By Staff | Apr 27, 2018

Tabitha Johnston/Chronicle Yesterday’s Lace owner Nancy Ellen Adams examines a piece of jewelry for a customer during the Antiques and Collectibles Sale at the Community Club.

Cherry red velvet pumps, wooden rocking horses and golden pocket watches were some of the many items being sold during the Antiques and Collectibles Sale at Shepherdstown Community Club on Saturday and Sunday.

A steady stream of shoppers visited the semi-yearly sale, featuring six vendors selling recycled, reused and repurposed antiques and collectibles.

“We used to be up at the train station, but we have a lot more foot traffic here,” said Nellie Umbaugh, of Nel’s Antiques, which sells antique accessories from the Victorian era through the 1980s. She loves finding Bakelite items, and has even won first prize from the National Button Society for a collection of Bakelite animal buttons.

“Bakelite came out right after the Great Depression. It was something fun and affordable for the office girls, but now it’s extremely hard to find,” Umbaugh said, mentioning she loves the people she meets at antique shows. “I like to meet with other people who appreciate the workmanship of vintage jewelry, and having that special piece for someone who collects vintage jewelry.”

“Personally, here in Shepherdstown, I’ve sold for about five years,” said event coordinator Kim Lowry, who has bought and sold antiques for about 25 to 30 years. Lowry said she likes antiques because they’re uncommon.

“It’s so much more fun to find unique items, as opposed to something everyone else will have,” Lowry said. “It’s always fun when someone’s face lights up, and says, ‘This is what I’m looking for!'”

Sue Ulland, who primarily sells primitives and kitchenware, said finding antiques isn’t as simple as it might seem.

“Finding these antiques and collectibles is fun, but not easy. They don’t just appear-it takes work,” said Ulland. “Antiques are getting scarcer and scarcer and more expensive, so that’s why people go to flea markets and events like this – to get a bargain.”

Nancy Ellen Adams, who owns Yesterday’s Lace: In the Wind Somewhere in Virginia, said she got the name of her business because she sold textiles when she started.

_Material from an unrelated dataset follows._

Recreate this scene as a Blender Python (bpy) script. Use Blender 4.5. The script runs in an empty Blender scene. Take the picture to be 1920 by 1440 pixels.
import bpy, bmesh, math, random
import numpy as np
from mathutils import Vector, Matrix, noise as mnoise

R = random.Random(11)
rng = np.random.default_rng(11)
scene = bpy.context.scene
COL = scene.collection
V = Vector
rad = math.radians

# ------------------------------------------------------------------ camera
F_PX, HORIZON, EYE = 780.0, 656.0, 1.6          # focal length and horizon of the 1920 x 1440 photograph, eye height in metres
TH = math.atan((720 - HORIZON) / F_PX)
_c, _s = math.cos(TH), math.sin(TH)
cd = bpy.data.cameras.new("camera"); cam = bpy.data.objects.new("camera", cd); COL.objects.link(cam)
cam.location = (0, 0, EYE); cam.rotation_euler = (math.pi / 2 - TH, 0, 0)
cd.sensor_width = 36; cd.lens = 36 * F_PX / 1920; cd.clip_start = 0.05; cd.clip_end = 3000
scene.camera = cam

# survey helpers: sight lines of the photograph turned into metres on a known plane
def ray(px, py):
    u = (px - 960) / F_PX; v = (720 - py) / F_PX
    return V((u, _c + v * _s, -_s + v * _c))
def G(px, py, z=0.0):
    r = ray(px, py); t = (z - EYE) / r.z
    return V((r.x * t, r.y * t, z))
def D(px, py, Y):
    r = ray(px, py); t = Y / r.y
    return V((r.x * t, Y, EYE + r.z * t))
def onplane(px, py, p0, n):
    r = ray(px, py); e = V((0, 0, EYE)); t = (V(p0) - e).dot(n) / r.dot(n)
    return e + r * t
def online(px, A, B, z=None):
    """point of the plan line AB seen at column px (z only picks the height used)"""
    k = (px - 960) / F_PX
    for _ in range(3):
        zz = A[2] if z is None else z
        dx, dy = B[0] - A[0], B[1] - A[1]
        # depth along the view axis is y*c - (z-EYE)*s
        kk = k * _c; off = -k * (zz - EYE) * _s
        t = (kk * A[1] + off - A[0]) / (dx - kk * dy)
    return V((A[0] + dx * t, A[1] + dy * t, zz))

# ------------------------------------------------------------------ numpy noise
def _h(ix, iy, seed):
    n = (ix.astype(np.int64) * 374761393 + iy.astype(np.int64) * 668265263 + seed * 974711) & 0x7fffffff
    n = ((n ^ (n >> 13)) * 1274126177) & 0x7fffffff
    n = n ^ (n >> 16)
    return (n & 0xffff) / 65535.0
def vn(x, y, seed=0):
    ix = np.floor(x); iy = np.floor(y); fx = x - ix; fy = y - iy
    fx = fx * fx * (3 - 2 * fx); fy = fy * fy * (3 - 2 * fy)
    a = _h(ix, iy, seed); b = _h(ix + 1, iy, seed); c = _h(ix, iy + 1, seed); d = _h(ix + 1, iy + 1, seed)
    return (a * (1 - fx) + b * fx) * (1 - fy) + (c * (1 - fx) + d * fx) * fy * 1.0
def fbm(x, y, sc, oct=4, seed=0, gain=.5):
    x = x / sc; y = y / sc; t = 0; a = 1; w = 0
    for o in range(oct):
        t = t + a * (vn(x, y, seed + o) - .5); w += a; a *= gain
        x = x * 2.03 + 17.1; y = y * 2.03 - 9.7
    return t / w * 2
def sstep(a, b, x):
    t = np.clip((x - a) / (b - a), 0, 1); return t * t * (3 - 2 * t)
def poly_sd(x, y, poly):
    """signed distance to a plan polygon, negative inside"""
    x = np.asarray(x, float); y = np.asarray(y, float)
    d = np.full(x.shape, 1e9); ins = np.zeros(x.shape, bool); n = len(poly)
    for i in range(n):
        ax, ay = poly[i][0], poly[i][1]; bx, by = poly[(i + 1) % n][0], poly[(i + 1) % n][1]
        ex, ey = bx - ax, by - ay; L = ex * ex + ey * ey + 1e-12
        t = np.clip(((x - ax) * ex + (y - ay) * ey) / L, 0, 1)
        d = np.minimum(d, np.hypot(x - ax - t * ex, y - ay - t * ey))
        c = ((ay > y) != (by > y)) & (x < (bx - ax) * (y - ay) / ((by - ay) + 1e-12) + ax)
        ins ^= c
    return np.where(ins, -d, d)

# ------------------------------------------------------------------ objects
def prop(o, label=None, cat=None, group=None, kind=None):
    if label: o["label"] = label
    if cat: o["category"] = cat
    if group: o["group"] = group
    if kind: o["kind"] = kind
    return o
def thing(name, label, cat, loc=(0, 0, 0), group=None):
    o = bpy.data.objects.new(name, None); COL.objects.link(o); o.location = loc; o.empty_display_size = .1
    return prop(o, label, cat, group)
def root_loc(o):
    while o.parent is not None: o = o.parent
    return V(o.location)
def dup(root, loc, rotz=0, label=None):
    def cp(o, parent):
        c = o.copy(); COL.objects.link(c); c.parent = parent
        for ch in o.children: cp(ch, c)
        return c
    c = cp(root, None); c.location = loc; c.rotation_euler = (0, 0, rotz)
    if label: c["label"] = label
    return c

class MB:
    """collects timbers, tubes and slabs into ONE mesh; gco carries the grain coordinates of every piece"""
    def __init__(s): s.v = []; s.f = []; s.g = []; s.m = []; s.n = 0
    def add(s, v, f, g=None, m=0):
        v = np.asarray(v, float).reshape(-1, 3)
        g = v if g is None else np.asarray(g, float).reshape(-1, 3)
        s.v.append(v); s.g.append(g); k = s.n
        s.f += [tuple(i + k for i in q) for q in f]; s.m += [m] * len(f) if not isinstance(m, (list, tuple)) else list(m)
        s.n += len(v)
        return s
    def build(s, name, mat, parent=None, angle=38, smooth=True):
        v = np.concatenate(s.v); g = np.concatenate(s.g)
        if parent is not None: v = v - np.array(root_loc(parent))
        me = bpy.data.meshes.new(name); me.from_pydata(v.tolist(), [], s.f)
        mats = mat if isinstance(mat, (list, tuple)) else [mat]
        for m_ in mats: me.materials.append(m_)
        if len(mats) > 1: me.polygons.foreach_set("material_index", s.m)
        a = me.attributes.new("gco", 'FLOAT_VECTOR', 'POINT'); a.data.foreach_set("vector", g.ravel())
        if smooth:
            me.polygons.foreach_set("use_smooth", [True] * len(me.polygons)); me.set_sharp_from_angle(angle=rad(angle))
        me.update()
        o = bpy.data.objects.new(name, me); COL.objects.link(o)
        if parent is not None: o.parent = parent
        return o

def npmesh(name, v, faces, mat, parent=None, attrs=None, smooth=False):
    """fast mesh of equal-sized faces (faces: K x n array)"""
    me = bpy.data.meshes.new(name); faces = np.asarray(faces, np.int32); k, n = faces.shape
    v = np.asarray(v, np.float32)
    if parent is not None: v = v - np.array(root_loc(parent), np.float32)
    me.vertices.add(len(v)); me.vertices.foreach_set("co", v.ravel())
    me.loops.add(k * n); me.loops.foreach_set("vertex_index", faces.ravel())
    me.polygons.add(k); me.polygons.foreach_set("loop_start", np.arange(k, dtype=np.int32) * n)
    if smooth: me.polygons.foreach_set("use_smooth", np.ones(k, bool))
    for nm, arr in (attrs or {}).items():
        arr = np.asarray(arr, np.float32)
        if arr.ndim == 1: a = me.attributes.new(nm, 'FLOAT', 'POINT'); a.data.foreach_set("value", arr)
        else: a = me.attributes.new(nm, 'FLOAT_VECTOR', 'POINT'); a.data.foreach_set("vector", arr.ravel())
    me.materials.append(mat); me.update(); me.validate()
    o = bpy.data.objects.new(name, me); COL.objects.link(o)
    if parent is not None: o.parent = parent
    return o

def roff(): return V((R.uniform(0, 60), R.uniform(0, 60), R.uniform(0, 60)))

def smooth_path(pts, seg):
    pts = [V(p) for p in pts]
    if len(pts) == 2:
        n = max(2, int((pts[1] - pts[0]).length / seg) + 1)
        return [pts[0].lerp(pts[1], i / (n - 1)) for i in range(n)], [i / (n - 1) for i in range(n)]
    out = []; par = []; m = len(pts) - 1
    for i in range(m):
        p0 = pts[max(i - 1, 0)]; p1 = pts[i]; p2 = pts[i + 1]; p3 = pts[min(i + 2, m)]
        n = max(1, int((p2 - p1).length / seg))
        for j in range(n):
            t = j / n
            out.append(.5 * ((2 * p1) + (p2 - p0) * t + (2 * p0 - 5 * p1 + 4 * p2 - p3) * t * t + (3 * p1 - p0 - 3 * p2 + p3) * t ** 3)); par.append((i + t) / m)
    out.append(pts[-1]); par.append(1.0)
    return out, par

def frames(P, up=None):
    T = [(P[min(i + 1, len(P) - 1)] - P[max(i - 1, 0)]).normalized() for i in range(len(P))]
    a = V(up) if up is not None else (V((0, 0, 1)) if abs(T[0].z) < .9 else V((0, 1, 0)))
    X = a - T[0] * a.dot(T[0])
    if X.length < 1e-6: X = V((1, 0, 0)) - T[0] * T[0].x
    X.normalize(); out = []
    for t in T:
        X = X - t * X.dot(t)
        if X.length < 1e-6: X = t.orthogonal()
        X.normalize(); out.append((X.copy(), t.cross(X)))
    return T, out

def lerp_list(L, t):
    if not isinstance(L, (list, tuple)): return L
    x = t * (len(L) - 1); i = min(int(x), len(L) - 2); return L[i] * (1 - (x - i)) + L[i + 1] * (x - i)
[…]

Adams was invited to sell at the event for the first time this year, and said she hoped to be invited back for the fall sale. Her business, which originally sold quilts and linens, moved to selling refurbished antique furniture before she realized customers were most interested in buying jewelry.

“I don’t have a shop or anything. I just do shows, but I love doing this,” Adams said.